At least, that's my sense of what he meant by "disenthrall.
" The same advice fits the urgent need for government to act on today's national urgencies around public welfare issues-and the shocking fiscal condition of our Social Security apparatus, for instance.
It's hopelessly beyond the point of rescue by last-minute tampering, tweaking, misleading trickery, or perpetuation of Shell Game maneuvers by Congress and federal agencies.
What was born as a well-intended means to aid the dependent elderly during the Depression, now seems likely to end up as a national humiliation.
As social enterprise innovator and author Marc Freedman explains in his recent book, Encore: "For more than 50 years, we've treated older workers much the same as we've treated farmers.
We've paid farmers not to grow crops; we've tempted older people to stop working.
"We've said: Leave your job at 62 or 65 (earlier if possible) and we'll provide a financial package that will secure your dream of Golden Years of leisure and playtime.
" That sorry promise was first made more than 70 years ago to folks obsessed by fears of poverty, who clung to the sour assumption that work is a burden, not a blessing.
Not long after, the program was construed as a welfare boon to widows and orphans, as well as the physically impaired.
Later, it became a convenient match to most non-government pension programs.
The combination gave many large industrial employers the option to make sudden cuts in their payroll costs, under the pretense that removing older folks from the workplace to "early retirement" would "benefit the economy.
" The "pay as you go" fantasy of Social Security financing and the reckless overburdening of many private and other public pension mechanisms has piled up enormous obligations that will fall due on an ultimate day of reckoning when cash flow is completely reversed-and the character and substance of key social contracts and commitments turned around as well.
Who gets called to account for this predicament? Who in the ranks of political incumbency or legislative leadership-or among the rest of us with a major stake in the outcomes-will stand up, speak out, and insist on responsible answers to this horrific national dilemma? Somebody I'm proud to hear from again on this subject is Peter G.
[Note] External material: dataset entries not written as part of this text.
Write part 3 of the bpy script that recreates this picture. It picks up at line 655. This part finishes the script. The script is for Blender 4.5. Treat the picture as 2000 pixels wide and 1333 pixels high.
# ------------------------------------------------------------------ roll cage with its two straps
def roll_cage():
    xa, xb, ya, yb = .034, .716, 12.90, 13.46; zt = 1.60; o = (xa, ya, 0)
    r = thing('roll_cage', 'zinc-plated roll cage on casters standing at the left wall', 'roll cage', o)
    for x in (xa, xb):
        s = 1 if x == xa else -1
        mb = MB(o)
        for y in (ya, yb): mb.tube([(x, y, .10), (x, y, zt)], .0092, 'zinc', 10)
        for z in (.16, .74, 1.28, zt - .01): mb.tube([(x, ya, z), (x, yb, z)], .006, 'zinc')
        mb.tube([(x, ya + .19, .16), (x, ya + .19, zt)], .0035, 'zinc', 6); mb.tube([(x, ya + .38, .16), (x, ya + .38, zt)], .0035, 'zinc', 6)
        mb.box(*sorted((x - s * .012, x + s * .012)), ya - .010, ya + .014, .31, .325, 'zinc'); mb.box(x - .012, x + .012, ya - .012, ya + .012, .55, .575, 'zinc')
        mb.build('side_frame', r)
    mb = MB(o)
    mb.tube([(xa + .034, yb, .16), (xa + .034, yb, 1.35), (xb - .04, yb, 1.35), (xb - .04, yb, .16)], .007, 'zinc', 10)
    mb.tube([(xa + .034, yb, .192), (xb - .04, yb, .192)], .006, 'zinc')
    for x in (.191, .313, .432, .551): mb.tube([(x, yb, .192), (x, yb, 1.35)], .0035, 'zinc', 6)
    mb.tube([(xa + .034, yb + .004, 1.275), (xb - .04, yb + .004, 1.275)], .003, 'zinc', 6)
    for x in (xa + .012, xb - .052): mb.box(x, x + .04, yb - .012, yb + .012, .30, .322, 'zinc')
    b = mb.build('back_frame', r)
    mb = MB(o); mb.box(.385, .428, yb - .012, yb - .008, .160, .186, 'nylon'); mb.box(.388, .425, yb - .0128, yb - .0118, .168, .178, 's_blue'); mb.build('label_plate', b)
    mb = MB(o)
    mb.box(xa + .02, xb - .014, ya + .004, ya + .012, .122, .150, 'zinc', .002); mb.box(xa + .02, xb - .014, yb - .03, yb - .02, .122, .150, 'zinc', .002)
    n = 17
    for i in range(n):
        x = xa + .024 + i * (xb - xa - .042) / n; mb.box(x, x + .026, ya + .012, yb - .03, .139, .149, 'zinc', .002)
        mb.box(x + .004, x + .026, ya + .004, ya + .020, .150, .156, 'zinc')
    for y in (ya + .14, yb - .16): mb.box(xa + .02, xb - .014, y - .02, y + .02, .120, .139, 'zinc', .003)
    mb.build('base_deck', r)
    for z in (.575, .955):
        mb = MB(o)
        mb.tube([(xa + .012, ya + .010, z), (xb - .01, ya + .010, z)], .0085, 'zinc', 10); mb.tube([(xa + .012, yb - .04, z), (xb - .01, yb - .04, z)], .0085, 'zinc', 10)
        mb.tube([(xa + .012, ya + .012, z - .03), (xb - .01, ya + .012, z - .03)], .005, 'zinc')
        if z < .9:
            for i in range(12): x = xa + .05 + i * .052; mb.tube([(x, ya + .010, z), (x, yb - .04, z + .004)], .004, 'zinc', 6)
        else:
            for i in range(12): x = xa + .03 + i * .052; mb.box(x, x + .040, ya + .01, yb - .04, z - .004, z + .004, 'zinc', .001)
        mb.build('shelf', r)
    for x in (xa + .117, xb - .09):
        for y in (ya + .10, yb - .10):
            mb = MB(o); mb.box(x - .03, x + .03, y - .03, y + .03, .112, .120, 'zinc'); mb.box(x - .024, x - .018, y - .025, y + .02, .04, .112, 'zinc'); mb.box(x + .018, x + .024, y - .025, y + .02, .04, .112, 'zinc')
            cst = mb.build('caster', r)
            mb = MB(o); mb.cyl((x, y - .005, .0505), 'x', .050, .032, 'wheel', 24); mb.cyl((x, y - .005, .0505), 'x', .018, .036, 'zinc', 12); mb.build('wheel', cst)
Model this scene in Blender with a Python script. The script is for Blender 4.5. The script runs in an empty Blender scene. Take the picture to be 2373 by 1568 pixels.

"Pete" Peterson-investment guru, shrewd economist, and former chairman of the Council 0n Foreign Relations and the Federal Reserve Bank of New York, and onetime Secretary of Commerce.
He's frank, savvy, and full of what my dear sainted mother called "gumption.
" Pete Peterson is for me the first notable, knowledgeable observer to expose the connection between the curse of outdated and unbearable social welfare designs, and the need to make sure a longer-lived workforce can contribute what it takes to assure a sound economic future.
He's provided what has been called "a clear, concise, and unvarnished look at America's political and fiscal deterioration.
" His message has been echoed by Paul Volker and Alan Greenspan, past chairmen of the Federal Reserve.
Yet, the deadly questions remain: "Who in the halls and cloakrooms of Congress or among the new fiscal watchdogs in downtown D.
C.
will sound the call to disenthrall? "Who is strong and wise enough to risk the raw political consequences that underlie and enable sound social policies and humane concern for those most at risk?"